**Challenge:** Working from the data below, reproduce exactly the lines starting at the one that holds "Reconstruct this image" and ending at the one that holds "S.render.resolution_x, S.render.resolution_y = 1024, 750". Pictures are excluded.

**Record excerpts:**
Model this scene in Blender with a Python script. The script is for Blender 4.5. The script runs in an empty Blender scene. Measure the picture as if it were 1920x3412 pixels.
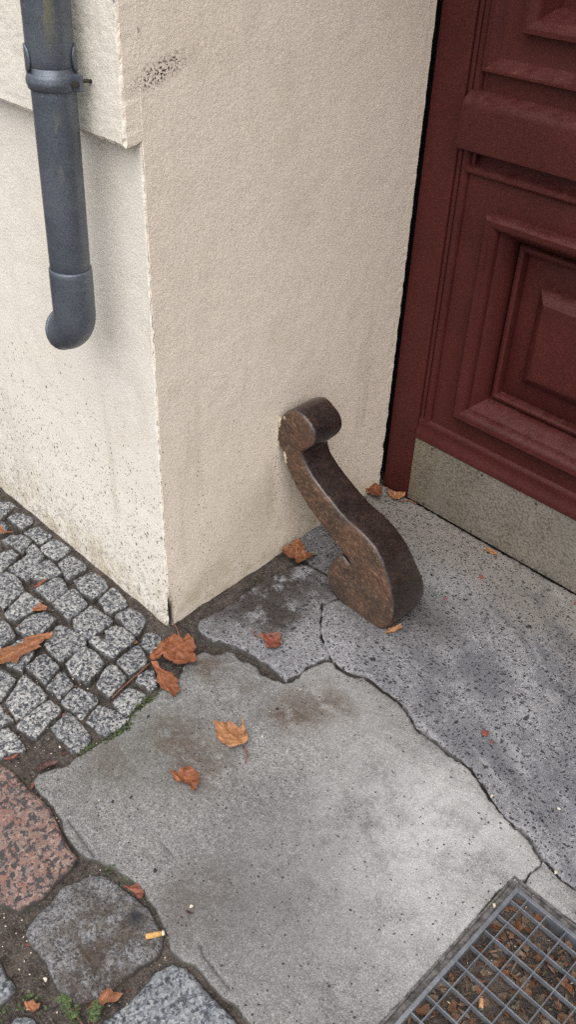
import bpy, bmesh, math, random
import numpy as np
from mathutils import Vector, Matrix, noise
from mathutils.geometry import delaunay_2d_cdt

# ---------------------------------------------------------------- measured outlines (metres, world coordinates)
COBBLES = [[[[-0.0165,-0.0588],[-0.0083,-0.0438],[0.0335,-0.0373],[0.0427,-0.0505],[0.0507,-0.0894],[0.0148,-0.0965],[0.0007,-0.0928]],[[-0.1182,-0.0796],[-0.1274,-0.0563],[-0.1184,-0.0295],[-0.0844,-0.0214],[-0.0496,-0.0287],[-0.0229,-0.0797],[-0.0634,-0.0845],[-0.0909,-0.0783]],[[-0.1932,-0.0779],[-0.2167,-0.0182],[-0.2076,-0.0126],[-0.1495,-0.021],[-0.1306,-0.0301],[-0.1304,-0.0848],[-0.1556,-0.0832]],[[-0.2956,-0.0809],[-0.2969,-0.0273],[-0.2875,-0.0168],[-0.2268,-0.0182],[-0.2147,-0.0317],[-0.2067,-0.0755],[-0.2034,-0.0849],[-0.2537,-0.0926]],[[-0.3848,-0.0714],[-0.394,-0.0256],[-0.3822,-0.0188],[-0.3242,-0.0202],[-0.3141,-0.0293],[-0.3075,-0.0895],[-0.3143,-0.0931]],[[-0.4763,-0.0686],[-0.4857,-0.0205],[-0.465,-0.0127],[-0.4095,-0.0111],[-0.3988,-0.0622],[-0.4058,-0.0722],[-0.4461,-0.0774]],[[-0.559,-0.0694],[-0.5615,-0.0362],[-0.5494,-0.0225],[-0.4932,-0.0178],[-0.4867,-0.0369],[-0.4836,-0.0682]],[[-0.6569,-0.0651],[-0.6563,-0.0314],[-0.6295,-0.0155],[-0.5933,-0.0121],[-0.5849,-0.0259],[-0.577,-0.0626],[-0.6165,-0.066]],[[-0.7248,-0.0847],[-0.7294,-0.0416],[-0.7159,-0.0215],[-0.6853,-0.0161],[-0.6646,-0.069],[-0.6647,-0.0879]]],[[[0.012,-0.1691],[0.002,-0.103],[0.0115,-0.0963],[0.0578,-0.1097],[0.0679,-0.1209],[0.0698,-0.1694],[0.0567,-0.173]],[[-0.0851,-0.1793],[-0.0946,-0.1605],[-0.0822,-0.1488],[-0.0681,-0.1509],[-0.0691,-0.1423],[-0.09,-0.1297],[-0.0877,-0.0992],[-0.0719,-0.0898],[-0.0251,-0.0861],[-0.016,-0.0918],[-0.0049,-0.1523],[-0.0002,-0.1658],[-0.0283,-0.1779]],[[-0.177,-0.165],[-0.1919,-0.1022],[-0.1855,-0.0973],[-0.1152,-0.0887],[-0.1062,-0.0952],[-0.0954,-0.1711],[-0.0991,-0.1752],[-0.1471,-0.1806]],[[-0.2605,-0.17],[-0.2755,-0.0966],[-0.2667,-0.0944],[-0.2023,-0.102],[-0.1952,-0.1088],[-0.1805,-0.168],[-0.1891,-0.1739]],[[-0.3358,-0.1749],[-0.3392,-0.1011],[-0.3267,-0.0951],[-0.2764,-0.1091],[-0.2718,-0.1192],[-0.2657,-0.1647],[-0.269,-0.1684]],[[-0.3943,-0.1504],[-0.4093,-0.1271],[-0.4199,-0.0878],[-0.4105,-0.0794],[-0.3458,-0.0846],[-0.3403,-0.1024],[-0.3499,-0.1444],[-0.3624,-0.1544],[-0.3794,-0.1576]],[[-0.4555,-0.1825],[-0.467,-0.1176],[-0.4865,-0.1056],[-0.5017,-0.0777],[-0.4957,-0.0731],[-0.4329,-0.0837],[-0.4258,-0.0923],[-0.3806,-0.1628],[-0.3806,-0.1707],[-0.4149,-0.1773]],[[-0.5704,-0.1307],[-0.5679,-0.1015],[-0.5512,-0.0784],[-0.5129,-0.0707],[-0.4789,-0.1225],[-0.4946,-0.1231],[-0.5238,-0.1217],[-0.5481,-0.1317]],[[-0.6552,-0.1368],[-0.6578,-0.094],[-0.6378,-0.0807],[-0.6063,-0.091],[-0.5986,-0.1182],[-0.6,-0.1419]]],[[[0.0787,-0.1561],[0.0804,-0.1236],[0.0925,-0.1194],[0.1247,-0.1309],[0.1392,-0.1466],[0.1366,-0.1668],[0.1139,-0.1672],[0.0937,-0.1718]],[[0.0394,-0.245],[0.0094,-0.1958],[0.0116,-0.1843],[0.0264,-0.1773],[0.0728,-0.1804],[0.0781,-0.1887],[0.0932,-0.2448],[0.0584,-0.252]],[[-0.0591,-0.2627],[-0.0778,-0.216],[-0.077,-0.1939],[-0.0466,-0.1883],[-0.0037,-0.191],[0.0019,-0.1959],[0.0202,-0.2532],[0.0166,-0.2616],[-0.0283,-0.2695]],[[-0.1478,-0.2667],[-0.1799,-0.2144],[-0.1832,-0.2008],[-0.1726,-0.1925],[-0.1011,-0.1754],[-0.0795,-0.1884],[-0.0758,-0.2397],[-0.072,-0.2643],[-0.079,-0.2688]],[[-0.2427,-0.2887],[-0.2596,-0.2376],[-0.2455,-0.1989],[-0.2075,-0.1907],[-0.2015,-0.1947],[-0.1756,-0.2657],[-0.1769,-0.2704],[-0.2128,-0.283]],[[-0.31,-0.2754],[-0.3428,-0.1978],[-0.3284,-0.1932],[-0.2824,-0.1832],[-0.2665,-0.2238],[-0.268,-0.268],[-0.2723,-0.2728],[-0.2916,-0.2835]],[[-0.4478,-0.2414],[-0.4563,-0.2114],[-0.4449,-0.1888],[-0.4103,-0.1801],[-0.3594,-0.1896],[-0.345,-0.1965],[-0.3254,-0.2672],[-0.3384,-0.2708],[-0.3767,-0.2765]],[[-0.5205,-0.1938],[-0.5251,-0.1613],[-0.5186,-0.1309],[-0.4861,-0.1262],[-0.4566,-0.1878],[-0.4552,-0.2023],[-0.4738,-0.207]]],[[[0.1079,-0.249],[0.0988,-0.2148],[0.0925,-0.1906],[0.1108,-0.1846],[0.1374,-0.1762],[0.1472,-0.1859],[0.1637,-0.2476],[0.1573,-0.2513],[0.1231,-0.2558]],[[0.0307,-0.336],[0.013,-0.2881],[0.0221,-0.2781],[0.0664,-0.2652],[0.0791,-0.266],[0.084,-0.2722],[0.1005,-0.3278],[0.096,-0.3299],[0.0624,-0.33]],[[-0.029,-0.3368],[-0.0519,-0.2829],[-0.0466,-0.2755],[0.0011,-0.2801],[0.0085,-0.2869],[0.0186,-0.329],[0.0156,-0.3323],[-0.0103,-0.3312]],[[-0.1123,-0.3366],[-0.1228,-0.288],[-0.1164,-0.2793],[-0.0672,-0.2747],[-0.06,-0.2794],[-0.0401,-0.328],[-0.0442,-0.3324]],[[-0.1962,-0.3524],[-0.2055,-0.3002],[-0.1999,-0.2873],[-0.1586,-0.2818],[-0.1335,-0.3029],[-0.1143,-0.345],[-0.1166,-0.3506],[-0.1491,-0.3644]],[[-0.2992,-0.3337],[-0.3068,-0.3003],[-0.3045,-0.2906],[-0.2656,-0.2897],[-0.2196,-0.2972],[-0.204,-0.3496],[-0.2314,-0.3601]]],[[[0.1137,-0.3245],[0.0913,-0.2771],[0.0983,-0.2695],[0.1714,-0.249],[0.1766,-0.253],[0.178,-0.2706],[0.1802,-0.3153],[0.1746,-0.3214],[0.1447,-0.3226]],[[0.0755,-0.3933],[0.0635,-0.3429],[0.0663,-0.3343],[0.0828,-0.3332],[0.126,-0.333],[0.1551,-0.3392],[0.1691,-0.3557],[0.172,-0.3864],[0.1624,-0.3916]],[[0.0218,-0.4462],[0.0131,-0.4228],[0.003,-0.3503],[0.0105,-0.3464],[0.0479,-0.343],[0.0566,-0.3504],[0.0643,-0.3946],[0.0805,-0.4281],[0.0716,-0.4324]],[[-0.0519,-0.4287],[-0.097,-0.3538],[-0.087,-0.346],[-0.0096,-0.3422],[-0.0049,-0.3487],[0.0108,-0.4197],[0.0049,-0.4344]],[[-0.1088,-0.4357],[-0.1465,-0.3833],[-0.1325,-0.3742],[-0.0965,-0.3715],[-0.0776,-0.4017],[-0.0647,-0.4312],[-0.0781,-0.44]]],[[[-0.0474,-0.4774],[-0.0527,-0.4382],[0.002,-0.4376],[0.0059,-0.4416],[0.0053,-0.4722],[-0.0089,-0.4849]],[[0.0024,-0.4994],[0.0101,-0.475],[0.0169,-0.4596],[0.046,-0.4575],[0.0827,-0.4572],[0.0964,-0.4656],[0.0773,-0.4939],[0.0772,-0.5143],[0.0616,-0.5287]]]]
PINKP = [[0.0523,-0.5657],[0.0839,-0.5183],[0.1087,-0.5081],[0.1462,-0.5099],[0.2018,-0.507],[0.2463,-0.5023],[0.2928,-0.5119],[0.3378,-0.5213],[0.3805,-0.5257],[0.3892,-0.5436],[0.4066,-0.624],[0.4023,-0.6436],[0.3963,-0.6673],[0.3843,-0.6728],[0.3429,-0.6918],[0.2709,-0.7018]]
GREYA = [[0.4393,-0.6773],[0.4294,-0.6639],[0.4123,-0.5822],[0.4264,-0.5253],[0.4452,-0.5105],[0.4803,-0.4994],[0.5125,-0.4909],[0.5454,-0.4914],[0.5748,-0.4898],[0.602,-0.495],[0.6167,-0.4985],[0.6323,-0.5148],[0.6384,-0.5314],[0.6302,-0.5938],[0.6314,-0.6315],[0.6287,-0.6512],[0.6031,-0.6867],[0.5671,-0.6908],[0.5292,-0.6874],[0.5119,-0.6834],[0.4778,-0.6832]]
GREYB = [[0.661,-0.6668],[0.6643,-0.6263],[0.6602,-0.5751],[0.6538,-0.5511],[0.6639,-0.5202],[0.6868,-0.5073],[0.7202,-0.5073],[0.7742,-0.5061],[0.8303,-0.5046],[0.8586,-0.5146],[0.8431,-0.5846],[0.7357,-0.6786],[0.6843,-0.6902]]
BLUEC = [[0.4231,-0.7819],[0.4363,-0.7455],[0.4564,-0.7332],[0.4795,-0.74],[0.5103,-0.7379],[0.5181,-0.7426],[0.5243,-0.7698],[0.5209,-0.7941],[0.4789,-0.8094]]
SMALLD = [[0.5591,-0.7903],[0.5539,-0.7675],[0.5614,-0.7555],[0.5783,-0.7459],[0.6093,-0.7454],[0.6287,-0.7643],[0.6165,-0.7924],[0.5831,-0.8045]]
SLABP = [[0.1172,-0.0301],[0.1243,-0.0077],[0.1284,0.0123],[0.1497,0.0177],[0.163,0.0298],[0.1655,0.0514],[0.1811,0.0562],[0.2089,0.0527],[0.2274,0.0625],[0.25,0.0658],[0.2727,0.0608],[0.2887,0.0644],[0.3118,0.0665],[0.3345,0.0807],[0.3393,0.1158],[0.3363,0.1382],[0.3363,0.1578],[0.344,0.1782],[0.3486,0.1992],[0.3639,0.2079],[0.3912,0.206],[0.419,0.2106],[0.449,0.224],[0.3888,0.2083],[0.411,0.214],[0.4327,0.2201],[0.4446,0.2308],[0.4669,0.2298],[0.4899,0.2276],[0.5197,0.2294],[0.5483,0.2318],[0.5749,0.2243],[0.6024,0.212],[0.6309,0.1981],[0.6624,0.2009],[0.6949,0.2018],[0.7388,0.199],[0.7614,0.1991],[0.7788,0.1999],[0.8208,0.1848],[0.8601,0.166],[0.881,0.1604],[0.9053,0.1554],[0.9244,0.1516],[0.9378,0.1558],[0.9694,0.1447],[0.9862,0.1341],[1.0028,0.1291],[1.0066,0.1167],[1.0019,0.0896],[1.0042,0.0686],[1.0,0.0555],[0.9845,0.0515],[0.986,-0.1],[0.988,-0.32],[0.99,-0.62],[0.86,-0.66],[0.8,-0.62],[0.8434,-0.4908],[0.8074,-0.4878],[0.7696,-0.4941],[0.735,-0.496],[0.6973,-0.4961],[0.6629,-0.5076],[0.6431,-0.5135],[0.6199,-0.4951],[0.5867,-0.487],[0.5515,-0.4799],[0.5209,-0.4768],[0.4925,-0.4759],[0.4664,-0.4852],[0.4454,-0.4863],[0.4255,-0.4924],[0.4051,-0.5065],[0.3919,-0.5135],[0.3678,-0.5172],[0.3369,-0.5166],[0.3009,-0.5091],[0.2605,-0.4991],[0.2212,-0.4986],[0.1871,-0.4978],[0.1759,-0.4908],[0.1664,-0.4786],[0.1685,-0.4567],[0.1827,-0.4315],[0.1876,-0.413],[0.1824,-0.3986],[0.1841,-0.3798],[0.1832,-0.3847],[0.1813,-0.3659],[0.1833,-0.3395],[0.1893,-0.3116],[0.192,-0.2932],[0.1918,-0.2683],[0.1701,-0.2439],[0.1628,-0.2257],[0.1644,-0.2141],[0.1599,-0.1891],[0.159,-0.1731],[0.1553,-0.1481],[0.1589,-0.1286],[0.1593,-0.1176],[0.1522,-0.0937]]
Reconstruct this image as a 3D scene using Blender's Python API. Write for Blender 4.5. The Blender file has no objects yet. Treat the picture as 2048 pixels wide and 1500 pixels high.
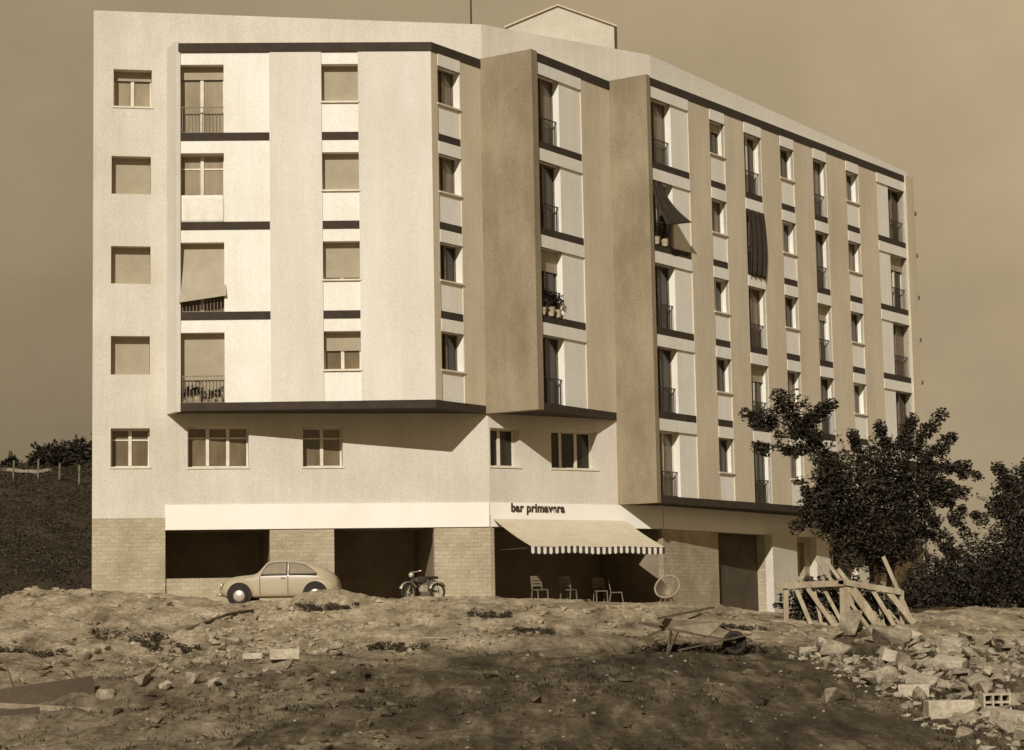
import bpy, bmesh, math, random
from mathutils import Vector, Matrix, noise
R = math.radians
random.seed(7)
S = bpy.context.scene
COL = S.collection

# ------------------------------------------------------------------ camera, sky, sun
cam_d = bpy.data.cameras.new('camera')
cam = bpy.data.objects.new('camera', cam_d); COL.objects.link(cam)
cam_d.sensor_width = 36.0
cam_d.lens = 36.0 * 4273.3 / 2048.0
cam_d.clip_start = 0.5; cam_d.clip_end = 3000
pitch, roll = R(6.5336), R(1.0915)
cam.matrix_world = Matrix.Rotation(R(90) + pitch, 4, 'X') @ Matrix.Rotation(-roll, 4, 'Z')
S.camera = cam
S.render.resolution_x, S.render.resolution_y = 1024, 750

SUN = Vector((-0.162, -0.853, 0.495)).normalized()
SUN_EL = math.asin(SUN.z)
SUN_AZ = math.atan2(SUN.x, SUN.y)          # clockwise from +Y
w = bpy.data.worlds.new('World'); S.world = w; w.use_nodes = True
nt = w.node_tree; nt.nodes.clear()
sky = nt.nodes.new('ShaderNodeTexSky'); sky.sky_type = 'NISHITA'; sky.sun_disc = False
sky.sun_elevation = SUN_EL; sky.sun_rotation = SUN_AZ
sky.air_density = 1.0; sky.dust_density = 2.0; sky.ozone_density = 1.0
bw = nt.nodes.new('ShaderNodeRGBToBW')
mul = nt.nodes.new('ShaderNodeMixRGB'); mul.blend_type = 'MULTIPLY'; mul.inputs[0].default_value = 1.0
mul.inputs[2].default_value = (1.21, 0.945, 0.58, 1)       # the sepia tone of the print
bg = nt.nodes.new('ShaderNodeBackground'); bg.inputs[1].default_value = 0.070
out = nt.nodes.new('ShaderNodeOutputWorld')
hzd = nt.nodes.new('ShaderNodeMath'); hzd.operation = 'MINIMUM'; hzd.inputs[1].default_value = 3.0     # veiled, even sky: no glare round the sun
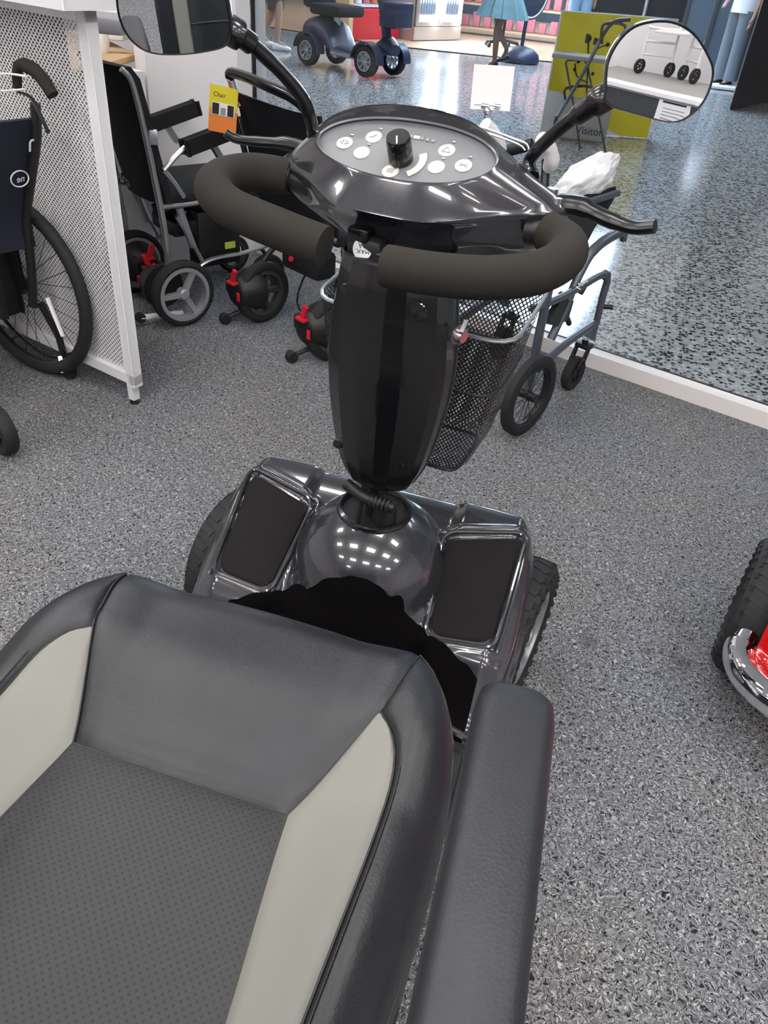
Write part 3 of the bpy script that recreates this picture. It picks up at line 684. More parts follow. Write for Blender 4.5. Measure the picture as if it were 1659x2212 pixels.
fe = [(.129, .536), (.187, .67), (.194, .70), (.203, .745), (.207, .775), (.212, .792)]; fe = sm2(fe, 4)
g = G()
def fp(u, v):
    q = curve_at(fe, v); x = q.x*(2*u-1); y = q.y+ (.017*(1-(2*u-1)**2))*sst(.5, 1, v)-.004*(1-(2*u-1)**2)*(1-v); e = min(1, u*(1-u)*12)**.5*min(1, v*14)**.5
    return V((x, y, sez(x, y, .008*(e-.9))))
g.grid(fp, 50, 36); add('front_roll', g, 'leather', seat)
for sg in (-1, 1):
    add('side_insert', patch([(x, y) for x, y in B1], cut[:], 44, 12, .005, sg) if False else patch(B1+[(.150, .585), (.168, .627), (.187, .67)], cut, 60, 12, .005, sg), 'beige', seat, label='pale grey beige leather insert')
    add('side_bolster', patch(B2, BO, 70, 16, .007, sg), 'leather', seat)
    g = G()
    for k in range(90):
        t0 = .25+.74*k/90; off = .006
        a, b = curve_at(B2, t0*.72+.02), curve_at(B2, t0*.72+.0255); tn = (b-a).normalized(); nm = V((tn.y, -tn.x))
        a, b = a+nm*off, b+nm*off
        g.tube([V((a.x*sg, a.y, sez(a.x, a.y, .0012))), V((b.x*sg, b.y, sez(b.x, b.y, .0012)))], .0009, 5)
    add('stitching', g, 'matte', seat)
    g = G(); g.tube([V((p.x*sg, p.y, sez(p.x, p.y, -.002))) for p in [curve_at([(.207, .775), (.225, .760), (.255, .725), (.275, .68), (.286, .62)], i/20) for i in range(21)]], .0016, 6); add('piping', g, 'matte', seat)
g = G(); g.tube([V((x/20*.129, .536+.0*x, sez(x/20*.129, .536, -.0045))) for x in range(-20, 21)], .0016, 6); add('seam', g, 'matte', seat)
for sg in (-1, 1):
    g = G(); g.tube([V((q.x*sg, q.y, sez(q.x, q.y, -.0045))) for q in [curve_at(B1, i/30) for i in range(31)]], .0014, 6); add('seam', g, 'matte', seat)
    g = G(); g.tube([V((q.x*sg, q.y, sez(q.x, q.y, -.0045))) for q in [curve_at(fe, i/30) for i in range(29)]], .0016, 6); add('seam', g, 'matte', seat)
    g = G(); g.tube([V((q.x*sg, q.y, sez(q.x, q.y, -.004))) for q in [curve_at(cut, i/30) for i in range(31)]], .0014, 6); add('seam', g, 'matte', seat)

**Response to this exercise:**
Reconstruct this image as a 3D scene using Blender's Python API. Write for Blender 4.5. The Blender file has no objects yet. Treat the picture as 2048 pixels wide and 1500 pixels high.
import bpy, bmesh, math, random
from mathutils import Vector, Matrix, noise
R = math.radians
random.seed(7)
S = bpy.context.scene
COL = S.collection

# ------------------------------------------------------------------ camera, sky, sun
cam_d = bpy.data.cameras.new('camera')
cam = bpy.data.objects.new('camera', cam_d); COL.objects.link(cam)
cam_d.sensor_width = 36.0
cam_d.lens = 36.0 * 4273.3 / 2048.0
cam_d.clip_start = 0.5; cam_d.clip_end = 3000
pitch, roll = R(6.5336), R(1.0915)
cam.matrix_world = Matrix.Rotation(R(90) + pitch, 4, 'X') @ Matrix.Rotation(-roll, 4, 'Z')
S.camera = cam
S.render.resolution_x, S.render.resolution_y = 1024, 750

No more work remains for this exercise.